Constitutional Rights Under Siege
Legal experts argue that the crackdown’s two fronts – a newsroom blackout and a missing rights defender – are not separate stories but two expressions of the same erosion of constitutional government. Article 29(1)(a) of Uganda’s Constitution guarantees freedom of expression and of the press; Article 41 guarantees access to information; Article 23 protects every citizen against arbitrary arrest or detention; and Article 28 guarantees a fair hearing, including the right to choose one’s own legal representation – a right rights groups say was already violated when lawyer Erias Lukwago was abducted, held incommunicado and, his wife says, beaten and stripped before his own court appearance on 17 June, an episode that triggered a nationwide lawyers’ strike on World Anti-Torture Day. Uganda is separately bound under Article 9 of the African Charter on Human and Peoples’ Rights and Article 19 of the International Covenant on Civil and Political Rights to protect free expression, obligations the Uganda Editors Guild has invoked repeatedly as NMG’s access to Parliament and the presidency was stripped away over the past year.
Rights defenders, including Dr Sarah Bireete, Doreen Nyanjura, Salaam Musumba and Winnie Kiiza, have spent the past week making the same essential demand on Matembe’s behalf that media bodies are now expected to make on NMG’s: that the State immediately account for what it has done, under what legal authority, and to whom.
A country that cannot account for one missing grandmother, and goes dark in its newsrooms the moment she vanishes, has stopped pretending to be governed by law.
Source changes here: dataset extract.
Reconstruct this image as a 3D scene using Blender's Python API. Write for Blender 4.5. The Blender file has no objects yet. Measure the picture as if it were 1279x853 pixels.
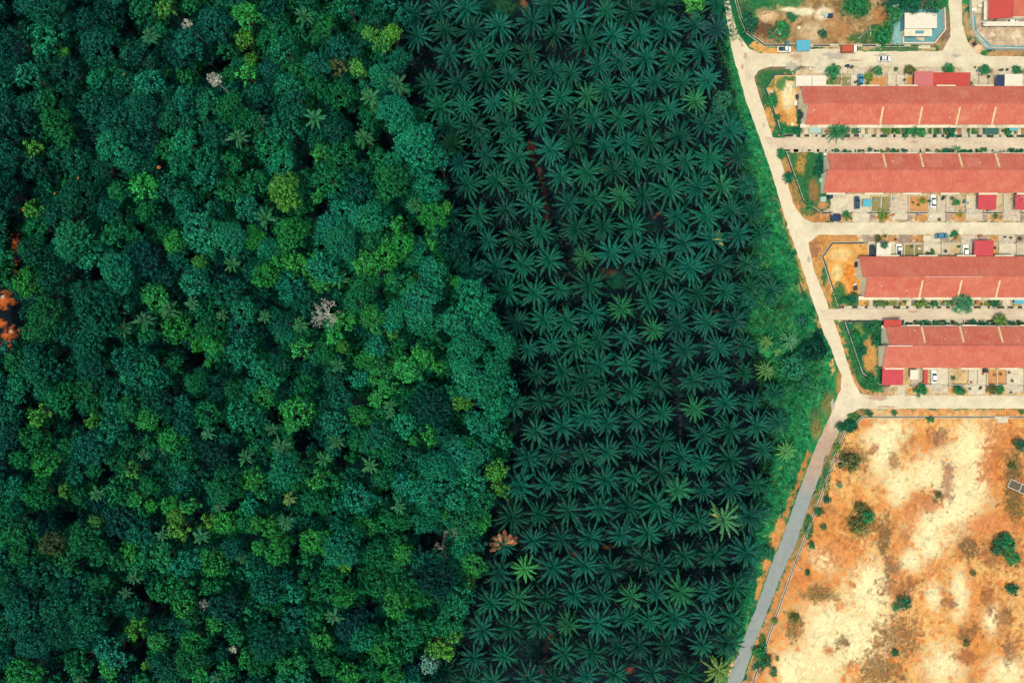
import bpy, math, random
import numpy as np
from mathutils import Vector
rng = np.random.default_rng(7); random.seed(7)
# ---------------- camera, sky, sun, exposure ----------------
H = 230.0; S = 345.0/1279.0
C = bpy.context.scene.collection
scene = bpy.context.scene
cd = bpy.data.cameras.new('camera'); cd.lens = 24; cd.sensor_width = 36; cd.clip_end = 5000
cam = bpy.data.objects.new('camera', cd); C.objects.link(cam); cam.location = (0, 0, H)
scene.camera = cam
SUN_EL, SUN_AZ = math.radians(65), math.radians(228)
w = bpy.data.worlds.new('World'); scene.world = w; w.use_nodes = True
nt = w.node_tree; bg = nt.nodes['Background']
sky = nt.nodes.new('ShaderNodeTexSky'); sky.sky_type = 'NISHITA'; sky.sun_disc = False
sky.sun_elevation = SUN_EL; sky.sun_rotation = SUN_AZ
nt.links.new(sky.outputs[0], bg.inputs[0]); bg.inputs[1].default_value = 0.15; sky.dust_density = 4.0; sky.air_density = 1.0
sl = bpy.data.lights.new('sun', 'SUN'); sl.energy = 2.8; sl.angle = math.radians(3); sl.color = (1.0, 0.90, 0.72)
so = bpy.data.objects.new('sun', sl); C.objects.link(so)
sv = Vector((math.sin(SUN_AZ)*math.cos(SUN_EL), math.cos(SUN_AZ)*math.cos(SUN_EL), math.sin(SUN_EL)))
so.rotation_euler = sv.to_track_quat('Z', 'Y').to_euler(); so.location = (100, -80, 200)
scene.view_settings.view_transform = 'Standard'; scene.view_settings.look = 'None'
scene.view_settings.exposure = 0.34; scene.view_settings.gamma = 1
scene.render.engine = 'CYCLES'
scene.cycles.max_bounces = 5; scene.cycles.transparent_max_bounces = 4

# ---------------- helpers ----------------
def X(px, z=0): return (px-639.5)*S*(1-z/H)
def Y(py, z=0): return (426.5-py)*S*(1-z/H)
def P(px, py, z=0): return Vector((X(px, z), Y(py, z), z))
def lin(c):
    c = c/255.0
    return c/12.92 if c <= 0.04045 else ((c+0.055)/1.055)**2.4
K = (1.72, 1.72, 1.66)
def A(r, g, b):                       # albedo that a sunlit flat surface of this picture colour has
    return tuple(min(0.82, lin(v)/k) for v, k in zip((r, g, b), K))
def seen(px, py):
    return 'at %d percent across and %d percent down the photo' % (round(px/12.79), round(py/8.53))
used = {}
def tag(o, label, cat, group=None):
    n = used.get(label, 0); used[label] = n+1
    o['label'] = label; o['category'] = cat
    if group: o['group'] = group
    return o
def empty(name, loc, rz=0):
    o = bpy.data.objects.new(name, None); C.objects.link(o); o.location = loc; o.rotation_euler = (0, 0, rz)
    o.empty_display_size = 0.5
    return o
def npmesh(name, V, F, mat, smooth=False):
    V = np.asarray(V, np.float32); F = np.asarray(F, np.int32)
    me = bpy.data.meshes.new(name); k = F.shape[1]
    me.vertices.add(len(V)); me.vertices.foreach_set('co', V.ravel())
    me.loops.add(F.size); me.loops.foreach_set('vertex_index', F.ravel())
    me.polygons.add(len(F)); me.polygons.foreach_set('loop_start', np.arange(0, F.size, k, dtype=np.int32))
    me.polygons.foreach_set('loop_total', np.full(len(F), k, np.int32))
    if smooth: me.polygons.foreach_set('use_smooth', np.ones(len(F), bool))
    me.update(calc_edges=True)
    if mat: me.materials.append(mat)
    return me
def link(name, me, parent=None, loc=None):
    o = bpy.data.objects.new(name, me); C.objects.link(o)
    if parent is not None: o.parent = parent
    if loc is not None: o.location = loc
    return o
class MB:
    def __init__(s): s.v = []; s.f = []
    def add(s, v, f):
        n = len(s.v); s.v += [tuple(p) for p in v]; s.f += [tuple(i+n for i in q) for q in f]; return s
    def box(s, x0, y0, z0, x1, y1, z1, rz=0, c=None):
        v = [(x, y, z) for z in (z0, z1) for x, y in ((x0, y0), (x1, y0), (x1, y1), (x0, y1))]
        if rz:
            cx, cy = c if c else ((x0+x1)/2, (y0+y1)/2); a, b = math.cos(rz), math.sin(rz)
            v = [(cx+(x-cx)*a-(y-cy)*b, cy+(x-cx)*b+(y-cy)*a, z) for x, y, z in v]
        return s.add(v, [(0, 3, 2, 1), (4, 5, 6, 7), (0, 1, 5, 4), (1, 2, 6, 5), (2, 3, 7, 6), (3, 0, 4, 7)])
    def prism(s, pts, y0, y1):          # pts in xz, extruded along y
        n = len(pts); v = [(x, y0, z) for x, z in pts]+[(x, y1, z) for x, z in pts]
        return s.add(v, [tuple(range(n)), tuple(range(2*n-1, n-1, -1))]+[(i, i+n, (i+1) % n+n, (i+1) % n) for i in range(n)])
    def xprism(s, pts, x0, x1):         # pts in yz, extruded along x
        n = len(pts); v = [(x0, y, z) for y, z in pts]+[(x1, y, z) for y, z in pts]
        return s.add(v, [tuple(range(n-1, -1, -1)), tuple(range(n, 2*n))]+[(i, (i+1) % n, (i+1) % n+n, i+n) for i in range(n)])
    def slab(s, pts, z0, z1):           # polygon in xy
        n = len(pts); v = [(x, y, z0) for x, y in pts]+[(x, y, z1) for x, y in pts]
        return s.add(v, [tuple(range(n-1, -1, -1)), tuple(range(n, 2*n))]+[(i, (i+1) % n, (i+1) % n+n, i+n) for i in range(n)])
    def tube(s, p, q, r0, r1, n=8):
        p, q = Vector(p), Vector(q); d = (q-p).normalized()
        a = d.orthogonal().normalized(); b = d.cross(a)
        v = [p+(a*math.cos(t)+b*math.sin(t))*r0 for t in [2*math.pi*i/n for i in range(n)]]
        v += [q+(a*math.cos(t)+b*math.sin(t))*r1 for t in [2*math.pi*i/n for i in range(n)]]
        return s.add(v, [tuple(range(n-1, -1, -1)), tuple(range(n, 2*n))]+[(i, (i+1) % n, (i+1) % n+n, i+n) for i in range(n)])
    def mesh(s, name, mat):
        me = bpy.data.meshes.new(name); me.from_pydata(s.v, [], s.f); me.update()
        me.materials.append(mat); return me
    def build(s, name, mat, parent=None, bevel=0):
        o = link(name, s.mesh(name, mat), parent)
        if bevel:
            b = o.modifiers.new('bevel', 'BEVEL'); b.width = bevel; b.segments = 2; b.limit_method = 'ANGLE'
        return o
def struct(o): o['kind'] = 'structure'; return o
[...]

Reaction — and What Happens Next
Exiled opposition leader Robert Kyagulanyi, popularly known as Bobi Wine, condemned the shutdown as proof that Muhoozi was acting with his father’s full backing to silence Uganda’s remaining independent voices, describing the country as now living under open military rule in all but name. Formal statements from the Uganda Editors Guild, the National Association of Broadcasters and international press freedom bodies, all of which condemned earlier restrictions on NMG in 2025, are expected to follow; none had been issued by the time of publication.
Neither NMG Uganda, the Uganda People’s Defence Forces, the Uganda Police Force nor the Uganda Communications Commission had issued an official statement on the shutdown, or on Matembe’s whereabouts, as The African Mirror went to press. The combined effect, say analysts, is to leave Uganda’s last weekend before the next stage of the election season with its constitutional framers vanished, its lawyers on strike, and its largest independent newsroom dark — all on the say of one man. The African Mirror has sought comment from UPDF, the Uganda Police Force, the UCC and NMG-Uganda. This is a developing story and will be updated as fresh information is verified.